We need to make sure that we are sovereign over the economic development of the North, so that the environment can be fully protected, and the economic benefits accrue primarily to the people whose land it has been for millennia. Our existing case, under the UN Convention on the Law of the Sea (which controls development in the North), is irrefutable, even if there are some small boundary issues. But we need to assert our rights wherever we can, as strongly as we are able. We can no longer take them for granted or assume that nobody else covets this bitterly cold land and the freezing waters that course through it. For this reason, our government provided more funding for the International Polar Year — $150 million — than any other country and used this to coordinate our efforts.

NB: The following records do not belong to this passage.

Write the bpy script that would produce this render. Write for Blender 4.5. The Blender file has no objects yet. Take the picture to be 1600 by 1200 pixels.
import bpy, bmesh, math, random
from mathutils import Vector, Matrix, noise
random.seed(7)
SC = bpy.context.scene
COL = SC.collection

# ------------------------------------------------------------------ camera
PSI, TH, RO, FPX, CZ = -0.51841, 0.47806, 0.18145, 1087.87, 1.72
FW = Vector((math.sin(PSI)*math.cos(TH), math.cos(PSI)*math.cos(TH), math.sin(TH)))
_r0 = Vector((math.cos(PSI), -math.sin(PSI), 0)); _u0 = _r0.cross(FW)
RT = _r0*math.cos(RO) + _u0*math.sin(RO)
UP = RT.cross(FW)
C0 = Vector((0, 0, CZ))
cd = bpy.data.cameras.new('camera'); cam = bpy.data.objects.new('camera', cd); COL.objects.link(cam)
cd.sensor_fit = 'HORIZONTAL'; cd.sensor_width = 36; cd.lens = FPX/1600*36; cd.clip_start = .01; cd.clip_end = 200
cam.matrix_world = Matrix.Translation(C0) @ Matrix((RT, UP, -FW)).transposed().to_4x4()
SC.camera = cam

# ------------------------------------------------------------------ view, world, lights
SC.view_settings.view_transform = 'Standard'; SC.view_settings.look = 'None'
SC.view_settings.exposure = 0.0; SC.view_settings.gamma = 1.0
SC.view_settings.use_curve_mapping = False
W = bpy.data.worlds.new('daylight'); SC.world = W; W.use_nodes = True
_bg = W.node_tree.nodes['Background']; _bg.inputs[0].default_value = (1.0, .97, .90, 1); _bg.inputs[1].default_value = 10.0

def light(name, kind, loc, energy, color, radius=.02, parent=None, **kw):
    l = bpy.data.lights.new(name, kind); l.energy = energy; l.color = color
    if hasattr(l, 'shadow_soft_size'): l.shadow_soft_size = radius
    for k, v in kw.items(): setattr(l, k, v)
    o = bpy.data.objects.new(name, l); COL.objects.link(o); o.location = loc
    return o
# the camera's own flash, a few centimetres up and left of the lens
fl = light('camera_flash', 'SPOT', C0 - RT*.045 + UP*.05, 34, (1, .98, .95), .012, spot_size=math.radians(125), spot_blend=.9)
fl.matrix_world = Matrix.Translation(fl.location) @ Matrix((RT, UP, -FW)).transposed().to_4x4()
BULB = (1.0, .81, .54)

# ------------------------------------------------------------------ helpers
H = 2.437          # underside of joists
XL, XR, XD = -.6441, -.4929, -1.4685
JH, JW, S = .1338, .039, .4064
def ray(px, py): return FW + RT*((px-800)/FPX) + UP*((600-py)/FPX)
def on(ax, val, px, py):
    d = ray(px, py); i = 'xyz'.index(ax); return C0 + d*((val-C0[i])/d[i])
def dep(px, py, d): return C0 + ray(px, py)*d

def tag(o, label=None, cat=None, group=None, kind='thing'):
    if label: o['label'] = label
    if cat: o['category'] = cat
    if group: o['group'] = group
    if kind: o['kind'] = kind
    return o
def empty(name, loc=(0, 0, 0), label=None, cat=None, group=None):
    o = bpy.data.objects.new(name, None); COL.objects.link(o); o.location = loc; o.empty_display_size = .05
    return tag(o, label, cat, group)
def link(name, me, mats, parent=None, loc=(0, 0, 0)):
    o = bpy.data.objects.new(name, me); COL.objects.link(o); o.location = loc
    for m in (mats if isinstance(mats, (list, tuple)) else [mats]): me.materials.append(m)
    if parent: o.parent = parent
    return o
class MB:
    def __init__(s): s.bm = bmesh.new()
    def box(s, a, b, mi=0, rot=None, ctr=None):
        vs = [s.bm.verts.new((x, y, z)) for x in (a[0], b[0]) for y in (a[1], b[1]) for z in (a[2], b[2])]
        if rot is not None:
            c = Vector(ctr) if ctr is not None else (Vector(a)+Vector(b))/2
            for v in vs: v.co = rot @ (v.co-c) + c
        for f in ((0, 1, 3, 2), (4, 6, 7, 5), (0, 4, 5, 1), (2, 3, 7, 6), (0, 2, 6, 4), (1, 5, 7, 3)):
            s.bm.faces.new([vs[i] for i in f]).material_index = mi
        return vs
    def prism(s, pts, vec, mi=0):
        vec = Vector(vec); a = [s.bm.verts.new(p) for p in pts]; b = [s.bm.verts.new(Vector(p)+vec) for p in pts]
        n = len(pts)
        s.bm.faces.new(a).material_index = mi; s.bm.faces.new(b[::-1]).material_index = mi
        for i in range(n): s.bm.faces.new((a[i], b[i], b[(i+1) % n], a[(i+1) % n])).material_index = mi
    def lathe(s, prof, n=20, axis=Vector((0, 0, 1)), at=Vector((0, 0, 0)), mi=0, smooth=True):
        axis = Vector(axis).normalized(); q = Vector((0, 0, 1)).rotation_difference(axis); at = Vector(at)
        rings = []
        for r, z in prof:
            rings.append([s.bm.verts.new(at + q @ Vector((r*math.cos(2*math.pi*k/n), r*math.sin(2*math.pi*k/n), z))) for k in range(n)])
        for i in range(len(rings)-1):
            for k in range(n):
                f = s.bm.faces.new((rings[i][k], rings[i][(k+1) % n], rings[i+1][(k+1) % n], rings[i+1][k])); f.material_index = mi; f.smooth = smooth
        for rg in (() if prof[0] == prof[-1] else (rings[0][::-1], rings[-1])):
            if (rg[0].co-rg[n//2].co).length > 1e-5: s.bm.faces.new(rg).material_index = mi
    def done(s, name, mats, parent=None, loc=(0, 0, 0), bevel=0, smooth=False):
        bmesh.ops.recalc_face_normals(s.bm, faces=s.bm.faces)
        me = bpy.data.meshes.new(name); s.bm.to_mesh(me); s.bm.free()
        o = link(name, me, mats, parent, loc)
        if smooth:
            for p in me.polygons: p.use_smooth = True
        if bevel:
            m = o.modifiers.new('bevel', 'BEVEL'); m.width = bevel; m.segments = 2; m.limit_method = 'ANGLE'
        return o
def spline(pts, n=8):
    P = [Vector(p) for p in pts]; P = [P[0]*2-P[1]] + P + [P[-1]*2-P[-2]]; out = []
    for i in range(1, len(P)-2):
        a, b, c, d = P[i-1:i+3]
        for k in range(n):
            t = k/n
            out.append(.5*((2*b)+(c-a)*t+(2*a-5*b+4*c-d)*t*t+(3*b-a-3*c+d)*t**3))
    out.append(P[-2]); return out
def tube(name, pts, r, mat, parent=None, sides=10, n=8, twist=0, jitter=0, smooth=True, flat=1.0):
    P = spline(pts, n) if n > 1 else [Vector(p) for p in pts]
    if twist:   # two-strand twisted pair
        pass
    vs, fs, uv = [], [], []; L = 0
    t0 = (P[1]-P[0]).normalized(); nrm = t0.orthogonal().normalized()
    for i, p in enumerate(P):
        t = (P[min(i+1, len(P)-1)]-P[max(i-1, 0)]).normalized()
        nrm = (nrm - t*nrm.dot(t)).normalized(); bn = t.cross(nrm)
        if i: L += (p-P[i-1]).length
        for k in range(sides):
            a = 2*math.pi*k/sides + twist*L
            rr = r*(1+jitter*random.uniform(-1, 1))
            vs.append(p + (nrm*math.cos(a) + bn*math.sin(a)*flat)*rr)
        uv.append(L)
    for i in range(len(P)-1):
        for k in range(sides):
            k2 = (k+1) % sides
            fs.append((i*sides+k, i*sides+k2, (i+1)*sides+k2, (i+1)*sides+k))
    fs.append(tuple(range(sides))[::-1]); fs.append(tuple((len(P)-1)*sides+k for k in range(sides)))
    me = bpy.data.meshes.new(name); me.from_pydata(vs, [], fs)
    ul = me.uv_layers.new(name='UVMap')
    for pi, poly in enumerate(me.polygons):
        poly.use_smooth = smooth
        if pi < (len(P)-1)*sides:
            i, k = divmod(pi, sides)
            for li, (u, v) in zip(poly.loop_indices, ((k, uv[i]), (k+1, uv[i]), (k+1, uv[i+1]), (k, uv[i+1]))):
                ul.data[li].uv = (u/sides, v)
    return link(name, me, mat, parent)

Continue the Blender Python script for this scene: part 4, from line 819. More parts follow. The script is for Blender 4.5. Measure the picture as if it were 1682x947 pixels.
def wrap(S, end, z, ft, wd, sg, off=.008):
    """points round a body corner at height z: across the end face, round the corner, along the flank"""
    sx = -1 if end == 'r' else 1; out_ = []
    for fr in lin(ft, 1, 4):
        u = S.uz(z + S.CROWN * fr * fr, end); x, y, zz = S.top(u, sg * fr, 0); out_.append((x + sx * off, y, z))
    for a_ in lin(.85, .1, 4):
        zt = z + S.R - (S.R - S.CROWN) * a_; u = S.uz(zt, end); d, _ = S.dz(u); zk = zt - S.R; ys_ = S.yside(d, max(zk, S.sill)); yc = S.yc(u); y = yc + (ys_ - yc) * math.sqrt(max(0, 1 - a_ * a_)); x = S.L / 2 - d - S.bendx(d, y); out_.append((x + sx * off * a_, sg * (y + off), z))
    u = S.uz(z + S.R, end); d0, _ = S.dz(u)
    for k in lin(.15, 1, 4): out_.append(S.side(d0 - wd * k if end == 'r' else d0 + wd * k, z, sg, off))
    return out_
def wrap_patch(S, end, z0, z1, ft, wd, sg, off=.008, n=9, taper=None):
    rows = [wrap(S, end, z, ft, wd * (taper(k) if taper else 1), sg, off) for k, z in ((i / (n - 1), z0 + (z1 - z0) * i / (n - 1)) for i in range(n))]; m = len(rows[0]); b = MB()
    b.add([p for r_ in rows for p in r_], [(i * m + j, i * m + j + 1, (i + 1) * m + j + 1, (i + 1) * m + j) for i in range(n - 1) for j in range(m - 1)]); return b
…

Science is a big part of Canada’s approach to the North and we are the leader in many areas of study across the Arctic: ocean currents and ice dynamics, understa
nding of the treeline, caribou and reindeer habitat and migration, and the Arctic coastal fisheries, to choose a few examples. These activities cement our territorial claims as well, giving us an important base of knowledge about the North. In particular, our effort to map the land and sea, including the seabed, is fundamentally important. Canada has had a program for mapping the continental shelf, which has been used to help determine boundaries in the North since 1958, but we injected new funds to scale up our efforts. As I write, it is reported that Canada is preparing to claim an area of the continental shelf the size of our three prairie provinces, stretching to the North Pole, as well we should.
Replacing Canada’s aging ice-breakers is an element in ensuring our presence in the North, but the area is so vast that no number of ships could ever patrol it adequately. That’s why we invested $110 million to triple our satellite surveillance capacity for the North. We also increased support for the Canadian Rangers program, which enlists Northerners, mostly Inuit, to patrol thousands of square kilometres of territory in the most remote parts of the North on snowmobiles in some of the most inhospitable weather conditions on earth. Why no one has ever made a TV show about these guys, I will never know!
We also created a new joint task force for the Canadian Forces, which undertook the largest ever military exercise in the North involving land, sea, and air units, along with the Coast Guard, RCMP, and environment and emergency preparedness teams. I was very interested in this particular exercise of our sovereignty. Indeed Sheila and I went to Pangnirtung along with Nancy Karetak Lindell to watch part of the exercise. Most Canadians have never had the pleasure of visiting Pangnirtung, an Inuit community perched beside a spectacular fjord on the edge of the Arctic Circle on Baffin Island. If it weren’t so inaccessible, its stunning beauty would be as familiar to Canadians as Lake Louise.